Samuel de Champlain Provincial Park 
This best kept secret is easy to get to from southern Ontario. Samuel de Champlain Provincial Park is found in the Upper Ottawa Valley, one of the province’s most picturesque road-tripping destinations. Located near the town of Mattawa, between Ottawa and North Bay, this park is steeped in fur trade history. The great explorer himself who the park is named after paddled these parts as well as the famous Voyageurs.  Staff keep their history alive by offering one hour and half day paddle tours throughout the summer in a replica 26 foot (7.9 m) fur trade canoe. Park hiking trails take you to great lookouts and places to view wildlife.  Book your 2013 trip for the end of July and join the Mattawa Voyageur Days, an annual festival that in 2013 includes two well-known Canadian rock ‘n roll artists: David Wilcox and Colin James.

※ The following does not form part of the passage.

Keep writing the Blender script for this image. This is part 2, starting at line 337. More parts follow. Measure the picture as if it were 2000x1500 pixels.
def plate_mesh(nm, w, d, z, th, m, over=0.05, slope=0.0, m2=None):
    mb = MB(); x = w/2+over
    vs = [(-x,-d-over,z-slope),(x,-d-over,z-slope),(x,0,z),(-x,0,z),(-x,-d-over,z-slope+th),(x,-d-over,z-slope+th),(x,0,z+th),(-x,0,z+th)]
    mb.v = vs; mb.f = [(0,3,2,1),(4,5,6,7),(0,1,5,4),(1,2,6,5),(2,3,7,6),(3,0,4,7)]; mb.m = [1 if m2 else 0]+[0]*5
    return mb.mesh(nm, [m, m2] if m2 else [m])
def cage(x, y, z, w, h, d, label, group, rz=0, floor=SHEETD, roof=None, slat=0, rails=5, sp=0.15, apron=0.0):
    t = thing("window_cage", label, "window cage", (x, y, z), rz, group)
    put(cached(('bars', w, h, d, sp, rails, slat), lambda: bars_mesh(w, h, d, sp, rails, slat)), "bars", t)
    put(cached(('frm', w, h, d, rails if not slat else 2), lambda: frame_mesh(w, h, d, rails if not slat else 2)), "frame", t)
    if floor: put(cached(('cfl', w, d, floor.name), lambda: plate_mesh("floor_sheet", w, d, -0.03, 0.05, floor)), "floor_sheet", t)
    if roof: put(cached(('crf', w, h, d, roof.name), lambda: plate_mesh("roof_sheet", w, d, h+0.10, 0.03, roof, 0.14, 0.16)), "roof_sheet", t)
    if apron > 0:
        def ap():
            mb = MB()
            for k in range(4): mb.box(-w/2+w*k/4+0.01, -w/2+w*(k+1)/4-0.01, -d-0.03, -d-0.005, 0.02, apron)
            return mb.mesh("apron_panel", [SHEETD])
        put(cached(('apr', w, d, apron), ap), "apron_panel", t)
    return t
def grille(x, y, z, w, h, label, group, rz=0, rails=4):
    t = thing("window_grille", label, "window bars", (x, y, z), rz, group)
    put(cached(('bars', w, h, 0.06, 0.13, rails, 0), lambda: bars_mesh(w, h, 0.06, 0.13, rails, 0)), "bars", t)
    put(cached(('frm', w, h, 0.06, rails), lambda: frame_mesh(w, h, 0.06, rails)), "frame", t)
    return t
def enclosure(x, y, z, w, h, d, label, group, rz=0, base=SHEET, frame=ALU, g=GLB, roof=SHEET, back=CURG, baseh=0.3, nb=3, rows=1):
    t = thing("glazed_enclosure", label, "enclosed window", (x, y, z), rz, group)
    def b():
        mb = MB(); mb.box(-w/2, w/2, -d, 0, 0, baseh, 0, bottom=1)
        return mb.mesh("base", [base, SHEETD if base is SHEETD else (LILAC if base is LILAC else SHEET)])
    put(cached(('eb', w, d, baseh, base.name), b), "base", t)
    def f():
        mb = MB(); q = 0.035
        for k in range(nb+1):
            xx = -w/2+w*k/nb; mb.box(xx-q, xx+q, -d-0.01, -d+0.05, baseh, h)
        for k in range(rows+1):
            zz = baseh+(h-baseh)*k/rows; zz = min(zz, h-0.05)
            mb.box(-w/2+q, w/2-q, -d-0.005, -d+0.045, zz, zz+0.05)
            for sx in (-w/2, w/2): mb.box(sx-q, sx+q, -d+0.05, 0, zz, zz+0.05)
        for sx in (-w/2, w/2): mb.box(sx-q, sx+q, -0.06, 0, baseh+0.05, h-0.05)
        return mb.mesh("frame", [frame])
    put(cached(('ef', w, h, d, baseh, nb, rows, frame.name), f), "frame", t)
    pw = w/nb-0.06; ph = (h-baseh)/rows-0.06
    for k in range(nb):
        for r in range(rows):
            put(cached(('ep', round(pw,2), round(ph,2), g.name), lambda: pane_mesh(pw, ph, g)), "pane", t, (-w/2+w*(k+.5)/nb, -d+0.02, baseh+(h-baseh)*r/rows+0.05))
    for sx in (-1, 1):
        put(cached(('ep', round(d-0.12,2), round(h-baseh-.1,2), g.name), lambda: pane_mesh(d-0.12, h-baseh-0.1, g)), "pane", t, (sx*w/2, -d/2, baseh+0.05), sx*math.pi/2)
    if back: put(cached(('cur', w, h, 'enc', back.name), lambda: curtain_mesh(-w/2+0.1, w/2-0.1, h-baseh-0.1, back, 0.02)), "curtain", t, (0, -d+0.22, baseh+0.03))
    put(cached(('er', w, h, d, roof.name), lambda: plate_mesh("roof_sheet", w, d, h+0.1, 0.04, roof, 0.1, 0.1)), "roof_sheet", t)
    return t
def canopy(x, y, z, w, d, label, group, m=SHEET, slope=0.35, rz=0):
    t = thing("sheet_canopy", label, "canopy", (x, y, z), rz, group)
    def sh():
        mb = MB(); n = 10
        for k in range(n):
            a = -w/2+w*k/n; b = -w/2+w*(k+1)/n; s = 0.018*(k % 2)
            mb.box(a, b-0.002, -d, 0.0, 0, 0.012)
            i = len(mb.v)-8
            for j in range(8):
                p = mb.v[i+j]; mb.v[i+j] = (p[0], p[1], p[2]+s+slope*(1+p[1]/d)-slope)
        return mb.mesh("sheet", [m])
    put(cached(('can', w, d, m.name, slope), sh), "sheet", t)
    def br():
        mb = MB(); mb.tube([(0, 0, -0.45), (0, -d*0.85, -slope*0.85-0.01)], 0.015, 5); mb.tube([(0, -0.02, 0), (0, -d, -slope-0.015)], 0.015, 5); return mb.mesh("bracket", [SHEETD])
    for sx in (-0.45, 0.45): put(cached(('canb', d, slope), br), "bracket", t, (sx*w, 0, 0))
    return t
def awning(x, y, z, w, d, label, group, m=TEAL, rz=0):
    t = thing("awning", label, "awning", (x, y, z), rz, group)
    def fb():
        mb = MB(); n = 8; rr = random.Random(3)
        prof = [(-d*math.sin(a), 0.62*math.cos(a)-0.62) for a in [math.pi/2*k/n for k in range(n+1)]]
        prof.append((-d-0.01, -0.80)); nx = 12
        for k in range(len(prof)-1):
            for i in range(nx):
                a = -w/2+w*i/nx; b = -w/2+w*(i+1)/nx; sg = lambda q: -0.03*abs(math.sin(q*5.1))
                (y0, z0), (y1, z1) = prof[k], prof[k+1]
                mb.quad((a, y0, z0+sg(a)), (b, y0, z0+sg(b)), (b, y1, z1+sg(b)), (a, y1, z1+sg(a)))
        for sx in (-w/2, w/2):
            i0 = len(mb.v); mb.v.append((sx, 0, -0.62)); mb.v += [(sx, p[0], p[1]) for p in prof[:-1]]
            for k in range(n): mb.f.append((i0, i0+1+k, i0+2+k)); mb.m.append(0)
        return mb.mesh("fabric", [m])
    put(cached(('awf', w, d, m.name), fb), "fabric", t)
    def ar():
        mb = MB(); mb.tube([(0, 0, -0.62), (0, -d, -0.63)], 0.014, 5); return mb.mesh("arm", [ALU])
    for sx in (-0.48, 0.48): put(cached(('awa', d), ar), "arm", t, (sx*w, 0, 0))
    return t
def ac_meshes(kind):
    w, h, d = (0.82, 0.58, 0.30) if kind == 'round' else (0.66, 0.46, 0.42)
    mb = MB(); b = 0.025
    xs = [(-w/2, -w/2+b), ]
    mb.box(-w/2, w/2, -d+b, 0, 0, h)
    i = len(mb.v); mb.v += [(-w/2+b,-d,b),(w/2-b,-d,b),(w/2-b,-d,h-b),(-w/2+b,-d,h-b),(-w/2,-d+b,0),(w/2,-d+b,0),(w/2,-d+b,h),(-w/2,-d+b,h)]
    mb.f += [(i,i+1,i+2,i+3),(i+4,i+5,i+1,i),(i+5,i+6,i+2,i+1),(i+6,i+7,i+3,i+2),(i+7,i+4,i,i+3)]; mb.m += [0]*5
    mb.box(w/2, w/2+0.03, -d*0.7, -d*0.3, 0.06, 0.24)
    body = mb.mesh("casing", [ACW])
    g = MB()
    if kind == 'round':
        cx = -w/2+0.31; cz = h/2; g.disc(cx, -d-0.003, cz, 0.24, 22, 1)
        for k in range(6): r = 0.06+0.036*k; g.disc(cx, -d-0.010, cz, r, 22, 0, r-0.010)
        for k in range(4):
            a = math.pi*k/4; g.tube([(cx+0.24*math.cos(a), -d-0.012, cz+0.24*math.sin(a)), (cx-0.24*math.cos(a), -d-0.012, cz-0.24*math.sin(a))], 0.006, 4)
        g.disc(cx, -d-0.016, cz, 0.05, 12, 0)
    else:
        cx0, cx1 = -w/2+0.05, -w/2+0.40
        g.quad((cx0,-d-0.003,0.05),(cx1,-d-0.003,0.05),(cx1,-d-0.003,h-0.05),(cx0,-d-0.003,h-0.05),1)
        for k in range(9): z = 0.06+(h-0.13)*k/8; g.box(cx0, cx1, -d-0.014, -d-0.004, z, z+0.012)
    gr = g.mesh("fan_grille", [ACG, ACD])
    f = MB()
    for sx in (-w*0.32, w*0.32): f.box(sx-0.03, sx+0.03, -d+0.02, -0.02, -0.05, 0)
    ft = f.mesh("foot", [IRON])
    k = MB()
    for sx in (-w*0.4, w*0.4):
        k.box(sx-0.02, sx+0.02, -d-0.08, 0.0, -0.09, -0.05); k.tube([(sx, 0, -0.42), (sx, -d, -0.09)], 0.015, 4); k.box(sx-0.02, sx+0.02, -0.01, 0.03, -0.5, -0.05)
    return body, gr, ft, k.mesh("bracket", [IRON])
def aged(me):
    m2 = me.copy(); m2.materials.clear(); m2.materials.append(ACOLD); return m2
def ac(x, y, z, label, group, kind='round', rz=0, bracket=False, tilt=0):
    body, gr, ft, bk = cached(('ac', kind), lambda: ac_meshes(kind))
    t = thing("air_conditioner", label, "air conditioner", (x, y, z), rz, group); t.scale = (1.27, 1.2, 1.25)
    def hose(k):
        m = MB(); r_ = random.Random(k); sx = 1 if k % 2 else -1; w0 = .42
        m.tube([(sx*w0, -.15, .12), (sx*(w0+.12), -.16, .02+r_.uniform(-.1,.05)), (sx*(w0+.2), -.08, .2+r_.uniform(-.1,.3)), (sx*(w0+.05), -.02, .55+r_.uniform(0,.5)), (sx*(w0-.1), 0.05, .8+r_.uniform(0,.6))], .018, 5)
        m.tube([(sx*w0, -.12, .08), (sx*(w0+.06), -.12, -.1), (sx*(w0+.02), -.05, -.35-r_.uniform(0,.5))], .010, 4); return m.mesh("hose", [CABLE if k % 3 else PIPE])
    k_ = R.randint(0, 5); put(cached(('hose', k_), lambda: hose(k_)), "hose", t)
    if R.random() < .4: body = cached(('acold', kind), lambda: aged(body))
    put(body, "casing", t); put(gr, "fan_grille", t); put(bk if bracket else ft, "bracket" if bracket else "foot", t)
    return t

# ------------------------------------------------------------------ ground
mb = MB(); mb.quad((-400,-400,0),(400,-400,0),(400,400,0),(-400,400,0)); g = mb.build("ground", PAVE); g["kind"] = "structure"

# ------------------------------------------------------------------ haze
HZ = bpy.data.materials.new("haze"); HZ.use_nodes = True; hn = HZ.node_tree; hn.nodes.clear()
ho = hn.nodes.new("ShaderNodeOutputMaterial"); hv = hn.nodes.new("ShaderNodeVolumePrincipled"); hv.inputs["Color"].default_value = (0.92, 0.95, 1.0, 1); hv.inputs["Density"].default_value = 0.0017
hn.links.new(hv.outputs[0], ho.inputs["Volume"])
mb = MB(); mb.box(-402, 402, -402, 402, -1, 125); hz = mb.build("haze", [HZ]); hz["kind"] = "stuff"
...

Follow the Lake Superior Circle Route for one of the most scenic drives in Eastern Canada and these next two Ontario Parks:

Pancake Bay Provincial Park
Only one hour northwest of Sault Ste. Marie, this AWESOME beach park on Lake Superior even has a pet-friendly beach for the family pooch. If you plan to camp overnight, try to book one of its 328 campsites ahead of your trip. This park is a favourite with northern road trippers. The Edmund Fitzgerald Trail beside the park campground leads to a viewing platform that juts out over Lake Superior and the spot where the SS Edmund Fitzgerald sank in a fierce November gale in 1975. On a hot summer day, this is a park you won’t want to miss.

Sleeping Giant Provincial Park
This rugged peninsula park on Lake Superior is less than an hour from Thunder Bay so book ahead especially if you plan to camp here on a weekend. This is one of Ontario’s most visually stunning provincial parks, which is probably why the Giant Digital Photography Fall Colours Weekend Workshop is so popular. Sleeping Giant teems with wildlife, especially deer which you often see in the Marie Louise Lake Campground. It has 285 sites and a nice sandy beach. There’s a park visitor centre with lots of summer nature programming for all ages. Park hiking trails lead to Lake Superior vistas, including the Kabeyun Trail which is ideal for overnight backpacking trips.